Pour nous, ce qui est fondamental, c’est la question de la répartition de la valeur ajoutée, qui se fait au détriment des salaires et au profit des dividendes. Il nous semble qu’il faut taxer cette part du capital dans l’objectif de rééquilibrer le partage entre salaire et profit. Tout ça doit être fait dans le cadre d’une réforme globale de la fiscalité et des prélèvements en France. Enfin, dans le cas de la proposition du Parti socialiste, la question des 40 annuités de cotisation ne se pose pas de la même façon. Il s’agit d’augmenter les annuités de cotisation nécessaires pour la retraite à taux plein en prenant en compte les années d’études, de formation et de recherche d’emploi. Toute la difficulté est de savoir comment on calcule ces annuités.
Didier Horus
Nous ne nions pas le problème démographique mais, contrairement au gouvernement, qui veut augmenter la durée au travail, nous pensons que le véritable problème du régime des retraites est son financement. Il faut donc trouver de nouvelles ressources qui garantissent le financement et l’équilibre des régimes à moyen et long termes. Il est possible d’augmenter la cotisation sociale de l’employeur. Mais, avant cela, nous pensons qu’il y a d’autres moyens d’augmenter les ressources, notamment en élargissant l’assiette des cotisations à l’intéressement, à la participation et au bonus. Un rapport de la Cour des comptes de 2009 pointe un manque à gagner de 3 milliards pour nos retraites.
Les contributions des revenus des entreprises peuvent être aussi une source de financement. Cette assiette tourne autour de 250 milliards d’euros. Si les revenus des entreprises sont soumis au même traitement que ceux des ouvriers, on fait entrer 20 milliards d’euros dans nos caisses. Nous proposons aussi de moduler les cotisations salariales par le rapport de la masse salariale sur la valeur ajoutée.
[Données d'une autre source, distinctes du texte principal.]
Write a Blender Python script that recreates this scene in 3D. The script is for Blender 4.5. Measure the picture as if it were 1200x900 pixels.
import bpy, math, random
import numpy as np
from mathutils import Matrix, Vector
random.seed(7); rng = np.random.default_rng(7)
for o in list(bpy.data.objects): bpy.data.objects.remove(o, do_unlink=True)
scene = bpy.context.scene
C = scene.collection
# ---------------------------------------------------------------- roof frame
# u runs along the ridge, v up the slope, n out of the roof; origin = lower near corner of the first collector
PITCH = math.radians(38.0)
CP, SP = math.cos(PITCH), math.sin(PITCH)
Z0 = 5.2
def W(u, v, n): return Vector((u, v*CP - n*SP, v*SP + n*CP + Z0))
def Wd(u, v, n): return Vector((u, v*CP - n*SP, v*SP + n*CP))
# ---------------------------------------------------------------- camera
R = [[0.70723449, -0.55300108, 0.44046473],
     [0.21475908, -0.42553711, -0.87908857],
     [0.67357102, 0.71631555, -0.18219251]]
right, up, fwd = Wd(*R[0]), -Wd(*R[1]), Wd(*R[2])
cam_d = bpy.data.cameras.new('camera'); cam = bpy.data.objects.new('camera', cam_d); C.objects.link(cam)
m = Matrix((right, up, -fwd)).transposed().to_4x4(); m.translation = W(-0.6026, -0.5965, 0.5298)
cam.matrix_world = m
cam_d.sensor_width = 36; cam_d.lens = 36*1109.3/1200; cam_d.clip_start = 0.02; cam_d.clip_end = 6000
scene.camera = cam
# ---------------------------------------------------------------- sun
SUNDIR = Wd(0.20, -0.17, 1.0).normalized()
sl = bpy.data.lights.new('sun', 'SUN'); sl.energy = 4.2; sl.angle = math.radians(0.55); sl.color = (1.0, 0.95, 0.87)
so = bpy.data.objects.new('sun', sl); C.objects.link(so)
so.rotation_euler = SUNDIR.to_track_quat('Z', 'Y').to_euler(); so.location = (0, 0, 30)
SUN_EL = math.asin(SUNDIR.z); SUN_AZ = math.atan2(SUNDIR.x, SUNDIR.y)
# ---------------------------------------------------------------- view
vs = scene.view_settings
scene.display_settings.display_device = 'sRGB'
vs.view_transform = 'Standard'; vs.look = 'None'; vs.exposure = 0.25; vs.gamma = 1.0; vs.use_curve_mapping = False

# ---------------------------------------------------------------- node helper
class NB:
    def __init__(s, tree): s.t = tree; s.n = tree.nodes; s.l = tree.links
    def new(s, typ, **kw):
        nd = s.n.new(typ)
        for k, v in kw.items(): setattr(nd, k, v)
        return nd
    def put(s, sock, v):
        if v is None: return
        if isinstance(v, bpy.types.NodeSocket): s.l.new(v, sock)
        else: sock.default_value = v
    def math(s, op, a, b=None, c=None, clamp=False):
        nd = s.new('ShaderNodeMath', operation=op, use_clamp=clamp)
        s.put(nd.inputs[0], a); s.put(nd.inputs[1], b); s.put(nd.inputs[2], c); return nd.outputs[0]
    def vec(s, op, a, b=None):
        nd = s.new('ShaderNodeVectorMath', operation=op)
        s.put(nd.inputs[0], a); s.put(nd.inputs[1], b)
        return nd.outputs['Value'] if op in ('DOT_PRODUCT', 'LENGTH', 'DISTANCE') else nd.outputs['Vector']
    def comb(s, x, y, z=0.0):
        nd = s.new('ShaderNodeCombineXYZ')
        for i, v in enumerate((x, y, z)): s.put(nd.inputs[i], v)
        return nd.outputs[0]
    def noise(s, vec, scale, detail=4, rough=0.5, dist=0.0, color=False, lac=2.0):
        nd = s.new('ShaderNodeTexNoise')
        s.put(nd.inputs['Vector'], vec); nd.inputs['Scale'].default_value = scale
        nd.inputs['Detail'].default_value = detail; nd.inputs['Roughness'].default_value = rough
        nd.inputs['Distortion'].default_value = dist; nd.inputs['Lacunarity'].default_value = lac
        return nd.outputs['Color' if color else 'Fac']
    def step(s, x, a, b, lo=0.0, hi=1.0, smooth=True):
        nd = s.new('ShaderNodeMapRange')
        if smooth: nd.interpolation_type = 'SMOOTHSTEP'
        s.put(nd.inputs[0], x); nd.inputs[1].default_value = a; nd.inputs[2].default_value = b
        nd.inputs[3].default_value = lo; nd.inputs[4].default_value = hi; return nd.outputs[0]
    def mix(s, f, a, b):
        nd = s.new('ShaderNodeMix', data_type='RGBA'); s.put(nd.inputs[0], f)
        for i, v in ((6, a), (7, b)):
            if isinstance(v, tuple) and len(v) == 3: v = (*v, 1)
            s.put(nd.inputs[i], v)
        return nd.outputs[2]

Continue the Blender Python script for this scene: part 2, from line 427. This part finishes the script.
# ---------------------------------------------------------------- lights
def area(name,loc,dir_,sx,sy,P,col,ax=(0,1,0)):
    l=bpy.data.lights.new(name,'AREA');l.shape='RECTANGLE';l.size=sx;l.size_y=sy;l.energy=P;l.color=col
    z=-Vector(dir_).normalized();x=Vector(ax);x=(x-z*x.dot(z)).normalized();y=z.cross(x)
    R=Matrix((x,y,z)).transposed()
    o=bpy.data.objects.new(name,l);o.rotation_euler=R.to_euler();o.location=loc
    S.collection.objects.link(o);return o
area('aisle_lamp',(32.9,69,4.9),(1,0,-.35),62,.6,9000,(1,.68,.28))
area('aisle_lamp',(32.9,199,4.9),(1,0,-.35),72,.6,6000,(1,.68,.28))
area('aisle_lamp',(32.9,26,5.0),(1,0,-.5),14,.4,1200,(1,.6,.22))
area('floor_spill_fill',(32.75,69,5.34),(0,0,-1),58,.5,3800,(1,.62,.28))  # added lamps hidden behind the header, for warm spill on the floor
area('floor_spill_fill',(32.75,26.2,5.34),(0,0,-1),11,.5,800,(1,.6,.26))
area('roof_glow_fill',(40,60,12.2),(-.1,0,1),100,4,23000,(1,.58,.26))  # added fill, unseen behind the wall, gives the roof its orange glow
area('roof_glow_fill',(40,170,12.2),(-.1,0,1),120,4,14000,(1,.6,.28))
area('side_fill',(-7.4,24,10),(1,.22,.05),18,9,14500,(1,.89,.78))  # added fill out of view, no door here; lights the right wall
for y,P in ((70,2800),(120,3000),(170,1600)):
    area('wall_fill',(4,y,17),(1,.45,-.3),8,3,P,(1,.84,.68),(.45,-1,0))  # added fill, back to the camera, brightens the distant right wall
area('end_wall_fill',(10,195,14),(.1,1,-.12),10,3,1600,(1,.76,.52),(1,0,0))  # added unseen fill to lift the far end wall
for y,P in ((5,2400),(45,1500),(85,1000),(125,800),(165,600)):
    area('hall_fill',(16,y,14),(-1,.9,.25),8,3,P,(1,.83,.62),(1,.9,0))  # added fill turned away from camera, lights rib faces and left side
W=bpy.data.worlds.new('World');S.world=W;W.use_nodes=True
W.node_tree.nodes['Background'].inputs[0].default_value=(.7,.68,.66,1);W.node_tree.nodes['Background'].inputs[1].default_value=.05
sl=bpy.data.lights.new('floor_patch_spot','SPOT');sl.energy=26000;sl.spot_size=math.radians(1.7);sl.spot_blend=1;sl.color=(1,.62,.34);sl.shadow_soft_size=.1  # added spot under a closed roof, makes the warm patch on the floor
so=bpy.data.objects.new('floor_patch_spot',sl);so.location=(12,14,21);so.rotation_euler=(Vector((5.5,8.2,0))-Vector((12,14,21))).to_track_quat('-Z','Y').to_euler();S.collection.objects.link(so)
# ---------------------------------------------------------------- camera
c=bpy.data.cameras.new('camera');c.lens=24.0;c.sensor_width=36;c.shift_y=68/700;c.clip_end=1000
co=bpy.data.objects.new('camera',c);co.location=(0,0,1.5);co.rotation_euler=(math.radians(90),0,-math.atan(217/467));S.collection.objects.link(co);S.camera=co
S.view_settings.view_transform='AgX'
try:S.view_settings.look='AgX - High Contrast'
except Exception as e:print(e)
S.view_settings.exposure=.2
Aujourd’hui, moins on a de salaires dans l’entreprise, moins on paie de cotisations sociales. Nous pensons qu’il y a une injustice, d’autant plus qu’un artisan paie des cotisations salariales selon le même principe que les grandes entreprises.
Enfin, nous demandons la fin des exonérations sociales, qui coûtent 30 milliards d’euros sans impact sur la création d’emploi. Nous sommes attachés au financement de la protection sociale par le travail. C’est la raison pour laquelle nous ne sommes pas pour l’augmentation de la CSG ou des impôts. En revanche, nous pensons que les revenus financiers des entreprises peuvent participer à la solidarité nationale et financer notre régime de répartition solidaire. Il est important qu’une part des dividendes soit orientée vers le financement des retraites.